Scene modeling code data
——

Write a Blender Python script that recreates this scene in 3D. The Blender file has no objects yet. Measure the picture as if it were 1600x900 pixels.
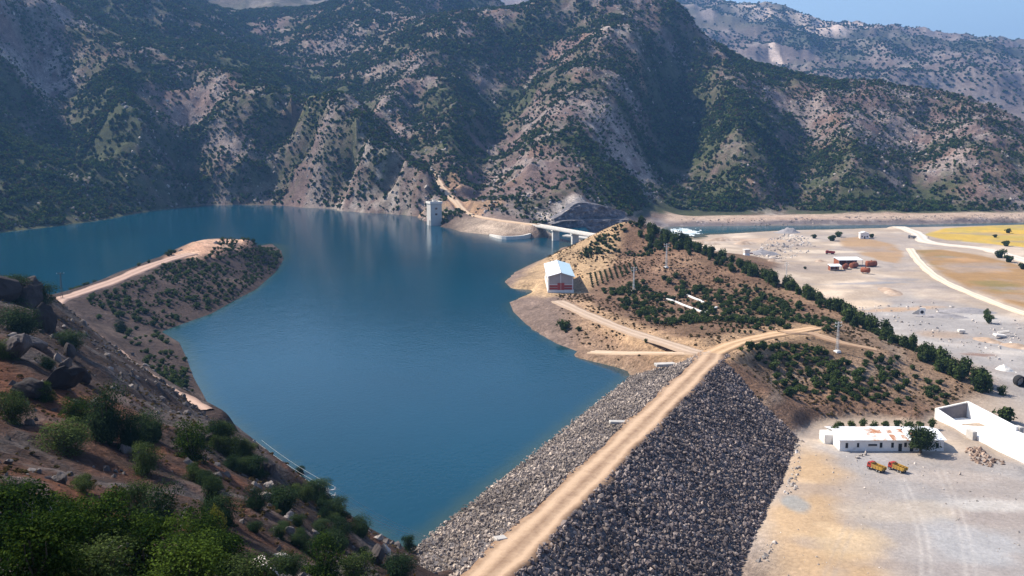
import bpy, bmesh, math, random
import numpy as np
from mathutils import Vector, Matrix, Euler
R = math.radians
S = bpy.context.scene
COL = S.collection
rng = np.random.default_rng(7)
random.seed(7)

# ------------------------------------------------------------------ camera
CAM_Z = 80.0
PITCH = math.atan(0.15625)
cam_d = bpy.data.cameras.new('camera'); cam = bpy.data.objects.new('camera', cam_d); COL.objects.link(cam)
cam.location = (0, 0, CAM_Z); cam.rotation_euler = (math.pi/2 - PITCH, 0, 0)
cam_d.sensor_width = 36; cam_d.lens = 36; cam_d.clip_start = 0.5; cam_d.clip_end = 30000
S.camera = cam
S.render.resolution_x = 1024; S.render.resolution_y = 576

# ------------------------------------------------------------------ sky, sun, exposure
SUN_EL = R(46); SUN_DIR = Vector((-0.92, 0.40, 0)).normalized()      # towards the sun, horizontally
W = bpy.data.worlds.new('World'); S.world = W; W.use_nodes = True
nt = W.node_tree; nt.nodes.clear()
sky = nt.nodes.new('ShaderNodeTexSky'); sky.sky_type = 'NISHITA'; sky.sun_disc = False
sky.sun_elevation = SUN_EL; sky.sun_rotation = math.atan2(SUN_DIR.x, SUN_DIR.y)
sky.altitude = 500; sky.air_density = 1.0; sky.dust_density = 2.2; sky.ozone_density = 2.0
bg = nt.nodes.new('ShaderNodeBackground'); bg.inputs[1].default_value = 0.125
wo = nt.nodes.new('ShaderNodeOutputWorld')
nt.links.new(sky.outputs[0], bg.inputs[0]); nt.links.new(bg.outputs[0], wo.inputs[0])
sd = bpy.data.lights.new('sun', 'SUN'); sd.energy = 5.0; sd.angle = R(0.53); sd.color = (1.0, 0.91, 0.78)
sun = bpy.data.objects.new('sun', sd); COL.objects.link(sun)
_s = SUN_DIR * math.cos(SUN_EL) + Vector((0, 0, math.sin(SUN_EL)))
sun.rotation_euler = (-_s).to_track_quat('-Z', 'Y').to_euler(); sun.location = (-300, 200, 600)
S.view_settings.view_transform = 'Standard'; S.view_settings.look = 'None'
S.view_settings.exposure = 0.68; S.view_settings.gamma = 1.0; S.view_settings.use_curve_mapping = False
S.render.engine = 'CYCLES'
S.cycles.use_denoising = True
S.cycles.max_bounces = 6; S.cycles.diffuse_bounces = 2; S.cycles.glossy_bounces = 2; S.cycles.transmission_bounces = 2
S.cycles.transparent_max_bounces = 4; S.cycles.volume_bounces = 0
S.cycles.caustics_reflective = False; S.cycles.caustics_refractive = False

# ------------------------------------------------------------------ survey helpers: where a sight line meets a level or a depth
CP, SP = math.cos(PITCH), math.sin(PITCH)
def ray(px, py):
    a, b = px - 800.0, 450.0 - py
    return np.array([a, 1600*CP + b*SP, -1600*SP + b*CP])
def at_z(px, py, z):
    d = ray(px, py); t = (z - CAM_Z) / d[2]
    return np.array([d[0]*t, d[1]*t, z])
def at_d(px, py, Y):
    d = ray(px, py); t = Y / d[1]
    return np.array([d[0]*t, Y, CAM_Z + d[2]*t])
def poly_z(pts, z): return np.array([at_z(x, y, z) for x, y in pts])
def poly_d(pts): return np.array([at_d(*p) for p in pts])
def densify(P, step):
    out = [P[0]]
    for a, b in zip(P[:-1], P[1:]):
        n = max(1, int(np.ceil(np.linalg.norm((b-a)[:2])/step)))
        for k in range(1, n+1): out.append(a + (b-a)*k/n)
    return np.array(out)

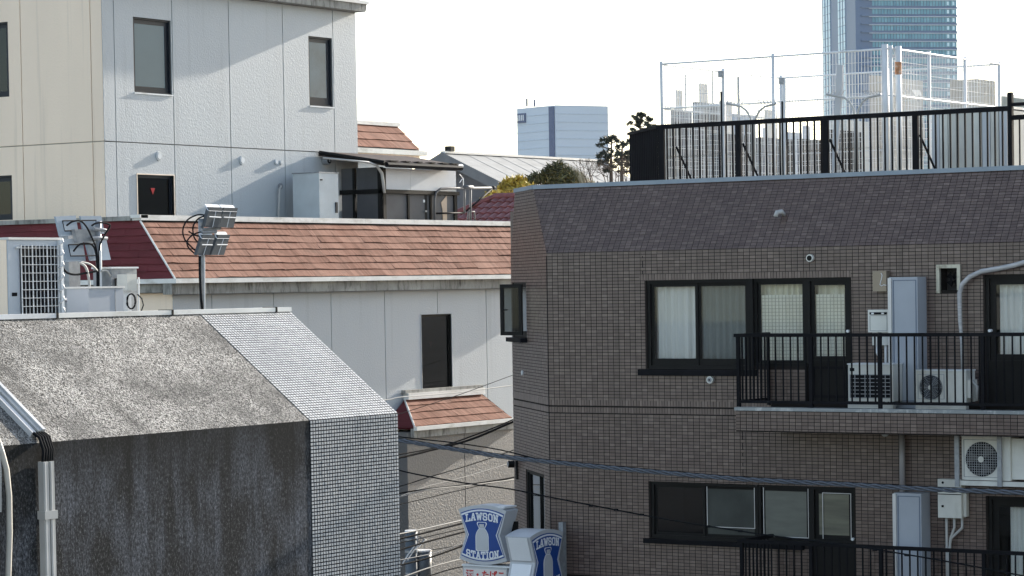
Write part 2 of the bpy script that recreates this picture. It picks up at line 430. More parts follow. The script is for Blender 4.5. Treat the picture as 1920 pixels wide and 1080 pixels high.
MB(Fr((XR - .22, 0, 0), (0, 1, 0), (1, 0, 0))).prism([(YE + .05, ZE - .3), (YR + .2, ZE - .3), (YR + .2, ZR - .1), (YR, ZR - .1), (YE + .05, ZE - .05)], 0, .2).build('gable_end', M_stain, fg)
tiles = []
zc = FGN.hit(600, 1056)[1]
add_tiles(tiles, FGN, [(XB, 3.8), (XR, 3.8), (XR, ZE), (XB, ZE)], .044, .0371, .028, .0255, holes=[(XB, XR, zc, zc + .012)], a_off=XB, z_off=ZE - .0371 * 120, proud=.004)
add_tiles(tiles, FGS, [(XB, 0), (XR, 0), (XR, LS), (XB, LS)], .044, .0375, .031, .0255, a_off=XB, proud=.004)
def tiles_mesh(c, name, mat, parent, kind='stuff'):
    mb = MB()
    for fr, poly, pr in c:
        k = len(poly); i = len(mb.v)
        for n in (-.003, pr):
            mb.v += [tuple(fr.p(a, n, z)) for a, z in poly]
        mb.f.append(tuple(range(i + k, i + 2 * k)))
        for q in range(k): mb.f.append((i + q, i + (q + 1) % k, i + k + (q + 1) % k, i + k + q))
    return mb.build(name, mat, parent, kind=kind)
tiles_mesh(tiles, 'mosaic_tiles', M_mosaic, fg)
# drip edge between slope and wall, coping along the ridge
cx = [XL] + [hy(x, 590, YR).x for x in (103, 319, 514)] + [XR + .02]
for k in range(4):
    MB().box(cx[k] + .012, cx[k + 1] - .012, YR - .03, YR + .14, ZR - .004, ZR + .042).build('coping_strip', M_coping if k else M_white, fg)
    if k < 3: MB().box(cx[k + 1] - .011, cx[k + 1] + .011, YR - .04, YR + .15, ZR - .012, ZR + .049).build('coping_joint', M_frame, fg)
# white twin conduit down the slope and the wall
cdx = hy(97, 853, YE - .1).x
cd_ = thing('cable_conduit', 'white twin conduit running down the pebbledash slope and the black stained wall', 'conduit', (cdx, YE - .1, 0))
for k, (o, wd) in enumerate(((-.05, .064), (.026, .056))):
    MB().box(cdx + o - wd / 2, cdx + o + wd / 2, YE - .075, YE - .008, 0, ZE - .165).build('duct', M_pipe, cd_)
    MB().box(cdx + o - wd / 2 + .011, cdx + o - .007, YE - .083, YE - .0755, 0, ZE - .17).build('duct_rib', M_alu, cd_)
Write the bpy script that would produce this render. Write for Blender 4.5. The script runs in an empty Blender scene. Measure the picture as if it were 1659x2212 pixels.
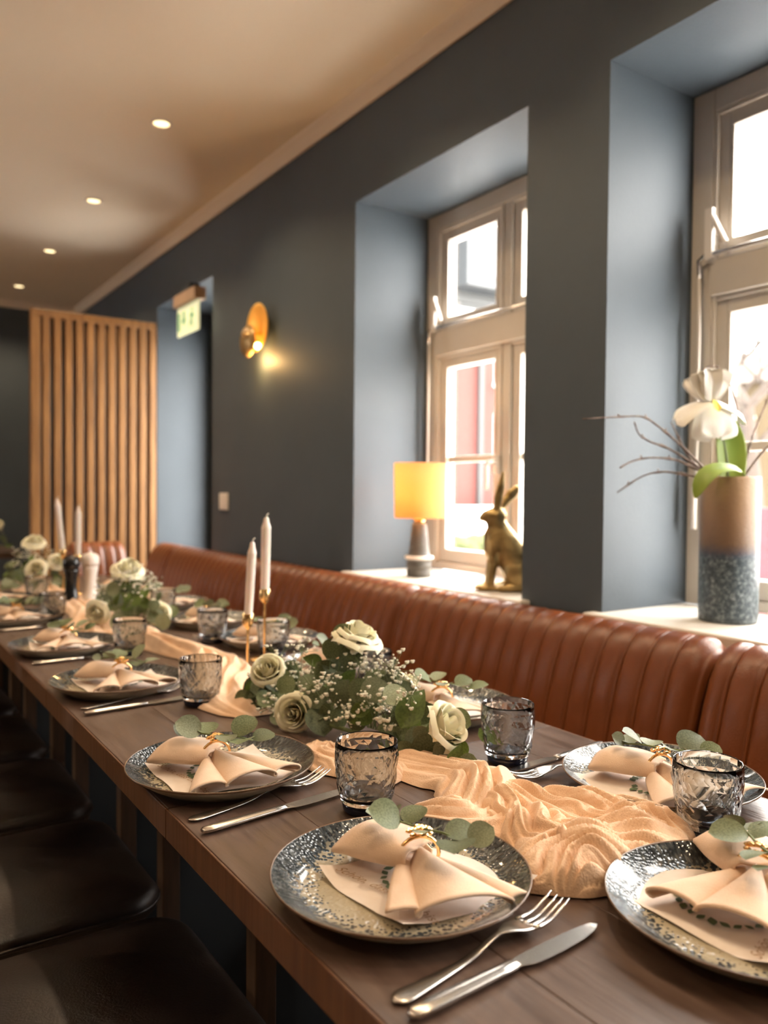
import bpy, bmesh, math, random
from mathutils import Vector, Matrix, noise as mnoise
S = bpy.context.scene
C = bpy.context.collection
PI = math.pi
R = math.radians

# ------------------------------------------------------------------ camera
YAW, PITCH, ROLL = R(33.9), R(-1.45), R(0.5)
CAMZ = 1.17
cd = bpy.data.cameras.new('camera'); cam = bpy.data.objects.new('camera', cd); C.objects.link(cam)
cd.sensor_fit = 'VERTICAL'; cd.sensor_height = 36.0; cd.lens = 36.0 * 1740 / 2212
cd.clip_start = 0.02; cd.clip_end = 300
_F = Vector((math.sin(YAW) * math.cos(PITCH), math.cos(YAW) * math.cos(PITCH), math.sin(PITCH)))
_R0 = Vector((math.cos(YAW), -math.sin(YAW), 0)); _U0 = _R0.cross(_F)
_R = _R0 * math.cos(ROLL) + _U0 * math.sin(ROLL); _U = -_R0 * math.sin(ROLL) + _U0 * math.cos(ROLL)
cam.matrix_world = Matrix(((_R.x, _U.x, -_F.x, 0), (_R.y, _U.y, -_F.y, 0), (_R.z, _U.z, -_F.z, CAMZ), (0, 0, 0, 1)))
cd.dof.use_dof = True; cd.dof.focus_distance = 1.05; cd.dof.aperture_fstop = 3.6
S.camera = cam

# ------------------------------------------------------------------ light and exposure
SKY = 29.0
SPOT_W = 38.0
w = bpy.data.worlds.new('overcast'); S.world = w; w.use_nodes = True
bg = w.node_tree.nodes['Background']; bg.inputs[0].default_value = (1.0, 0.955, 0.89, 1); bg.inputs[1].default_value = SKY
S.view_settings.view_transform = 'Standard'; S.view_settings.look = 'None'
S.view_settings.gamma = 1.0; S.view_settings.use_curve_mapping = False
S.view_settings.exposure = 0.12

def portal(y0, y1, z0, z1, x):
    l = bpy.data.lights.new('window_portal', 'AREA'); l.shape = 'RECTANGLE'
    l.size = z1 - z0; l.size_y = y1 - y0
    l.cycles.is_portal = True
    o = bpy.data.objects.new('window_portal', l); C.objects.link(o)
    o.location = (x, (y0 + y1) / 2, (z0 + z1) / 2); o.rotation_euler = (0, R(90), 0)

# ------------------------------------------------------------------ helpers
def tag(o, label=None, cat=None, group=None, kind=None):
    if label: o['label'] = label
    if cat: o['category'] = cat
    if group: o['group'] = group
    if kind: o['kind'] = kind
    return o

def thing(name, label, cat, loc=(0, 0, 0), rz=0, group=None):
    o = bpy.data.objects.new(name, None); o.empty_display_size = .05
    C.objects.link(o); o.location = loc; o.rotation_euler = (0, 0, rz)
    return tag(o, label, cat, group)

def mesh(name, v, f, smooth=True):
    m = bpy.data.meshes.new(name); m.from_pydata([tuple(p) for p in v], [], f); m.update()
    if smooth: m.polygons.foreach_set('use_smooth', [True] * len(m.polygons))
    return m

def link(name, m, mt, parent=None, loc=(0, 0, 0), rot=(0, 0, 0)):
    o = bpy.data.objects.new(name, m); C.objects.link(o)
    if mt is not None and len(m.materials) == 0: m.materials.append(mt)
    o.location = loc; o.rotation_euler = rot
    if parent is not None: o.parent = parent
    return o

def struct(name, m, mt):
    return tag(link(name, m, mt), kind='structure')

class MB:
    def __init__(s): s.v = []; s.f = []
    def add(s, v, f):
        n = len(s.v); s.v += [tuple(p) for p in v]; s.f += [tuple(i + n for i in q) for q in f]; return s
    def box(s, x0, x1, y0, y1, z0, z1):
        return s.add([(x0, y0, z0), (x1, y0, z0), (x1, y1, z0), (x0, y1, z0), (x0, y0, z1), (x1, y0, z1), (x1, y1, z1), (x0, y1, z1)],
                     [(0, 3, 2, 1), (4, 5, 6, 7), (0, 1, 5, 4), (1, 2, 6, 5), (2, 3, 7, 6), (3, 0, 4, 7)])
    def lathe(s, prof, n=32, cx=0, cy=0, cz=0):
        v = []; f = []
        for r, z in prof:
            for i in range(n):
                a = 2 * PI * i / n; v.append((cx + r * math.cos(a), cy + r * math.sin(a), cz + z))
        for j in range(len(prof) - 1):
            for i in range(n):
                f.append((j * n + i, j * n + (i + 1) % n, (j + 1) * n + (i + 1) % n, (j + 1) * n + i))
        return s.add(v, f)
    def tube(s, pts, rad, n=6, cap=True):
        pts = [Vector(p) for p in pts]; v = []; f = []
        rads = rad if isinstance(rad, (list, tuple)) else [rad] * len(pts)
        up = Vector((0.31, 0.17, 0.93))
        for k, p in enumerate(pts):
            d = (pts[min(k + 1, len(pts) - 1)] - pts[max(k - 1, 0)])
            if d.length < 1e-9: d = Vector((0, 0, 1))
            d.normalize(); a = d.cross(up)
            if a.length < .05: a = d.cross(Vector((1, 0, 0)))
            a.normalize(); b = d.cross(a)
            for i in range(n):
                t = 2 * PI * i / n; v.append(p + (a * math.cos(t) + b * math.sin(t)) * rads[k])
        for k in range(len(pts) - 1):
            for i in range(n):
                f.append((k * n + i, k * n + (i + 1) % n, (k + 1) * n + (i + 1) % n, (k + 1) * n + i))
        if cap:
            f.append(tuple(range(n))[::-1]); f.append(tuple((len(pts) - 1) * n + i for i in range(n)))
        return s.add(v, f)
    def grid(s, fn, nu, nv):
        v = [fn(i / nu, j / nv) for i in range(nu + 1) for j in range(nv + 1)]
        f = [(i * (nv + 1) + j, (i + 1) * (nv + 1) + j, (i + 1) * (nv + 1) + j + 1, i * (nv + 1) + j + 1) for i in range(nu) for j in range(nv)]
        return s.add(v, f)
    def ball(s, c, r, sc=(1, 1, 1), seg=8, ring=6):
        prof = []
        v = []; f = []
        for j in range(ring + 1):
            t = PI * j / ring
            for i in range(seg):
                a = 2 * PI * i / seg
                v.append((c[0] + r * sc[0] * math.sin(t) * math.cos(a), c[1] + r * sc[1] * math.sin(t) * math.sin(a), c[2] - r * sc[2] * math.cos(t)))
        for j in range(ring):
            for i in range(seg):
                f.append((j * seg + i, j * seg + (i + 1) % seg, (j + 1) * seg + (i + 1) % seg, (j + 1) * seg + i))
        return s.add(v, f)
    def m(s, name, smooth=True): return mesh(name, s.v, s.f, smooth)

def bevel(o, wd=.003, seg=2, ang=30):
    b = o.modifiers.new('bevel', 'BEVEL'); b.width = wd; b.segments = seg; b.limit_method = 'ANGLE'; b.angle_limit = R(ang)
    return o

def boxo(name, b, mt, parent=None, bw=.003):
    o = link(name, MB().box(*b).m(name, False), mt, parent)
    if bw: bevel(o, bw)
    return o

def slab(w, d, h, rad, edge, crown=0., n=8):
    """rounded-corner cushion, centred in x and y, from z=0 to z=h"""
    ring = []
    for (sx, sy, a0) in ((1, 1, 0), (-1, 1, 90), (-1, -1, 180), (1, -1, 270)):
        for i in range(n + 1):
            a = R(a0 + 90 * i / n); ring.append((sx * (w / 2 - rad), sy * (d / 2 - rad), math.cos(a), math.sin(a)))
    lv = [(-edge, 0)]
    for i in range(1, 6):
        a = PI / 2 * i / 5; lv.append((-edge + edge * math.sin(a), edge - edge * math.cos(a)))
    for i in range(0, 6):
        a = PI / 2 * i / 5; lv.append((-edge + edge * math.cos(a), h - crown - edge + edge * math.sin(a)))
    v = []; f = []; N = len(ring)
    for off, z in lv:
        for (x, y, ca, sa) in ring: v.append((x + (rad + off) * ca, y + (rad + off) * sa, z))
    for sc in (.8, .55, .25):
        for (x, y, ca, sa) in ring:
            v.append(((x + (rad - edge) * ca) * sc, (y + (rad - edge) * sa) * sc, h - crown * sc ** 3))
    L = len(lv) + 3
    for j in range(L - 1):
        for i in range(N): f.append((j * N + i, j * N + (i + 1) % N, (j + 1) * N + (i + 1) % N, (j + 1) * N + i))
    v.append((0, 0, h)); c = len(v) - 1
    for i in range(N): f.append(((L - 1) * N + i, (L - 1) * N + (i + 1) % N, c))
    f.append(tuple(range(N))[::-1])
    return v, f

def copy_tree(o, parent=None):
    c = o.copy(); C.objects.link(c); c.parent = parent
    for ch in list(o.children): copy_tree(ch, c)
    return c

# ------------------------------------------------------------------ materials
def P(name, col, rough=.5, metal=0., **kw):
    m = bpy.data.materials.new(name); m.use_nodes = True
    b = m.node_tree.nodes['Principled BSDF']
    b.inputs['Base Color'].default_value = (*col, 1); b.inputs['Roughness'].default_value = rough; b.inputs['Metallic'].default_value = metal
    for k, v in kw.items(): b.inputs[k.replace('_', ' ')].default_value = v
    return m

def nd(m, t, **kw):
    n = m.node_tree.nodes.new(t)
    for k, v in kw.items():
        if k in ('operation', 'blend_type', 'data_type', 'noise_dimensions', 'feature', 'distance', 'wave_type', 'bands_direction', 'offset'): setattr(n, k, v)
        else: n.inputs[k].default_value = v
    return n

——

Job
With all pictures left out, please transcribe exactly the lines from the start of the material through the line with "random.seed(7)".

Task output
Write a Blender Python script that recreates this scene in 3D. The Blender file has no objects yet. Measure the picture as if it were 1600x900 pixels.
import bpy, bmesh, math, random
import numpy as np
from mathutils import Vector, Matrix, Euler
R = math.radians
S = bpy.context.scene
COL = S.collection
rng = np.random.default_rng(7)
random.seed(7)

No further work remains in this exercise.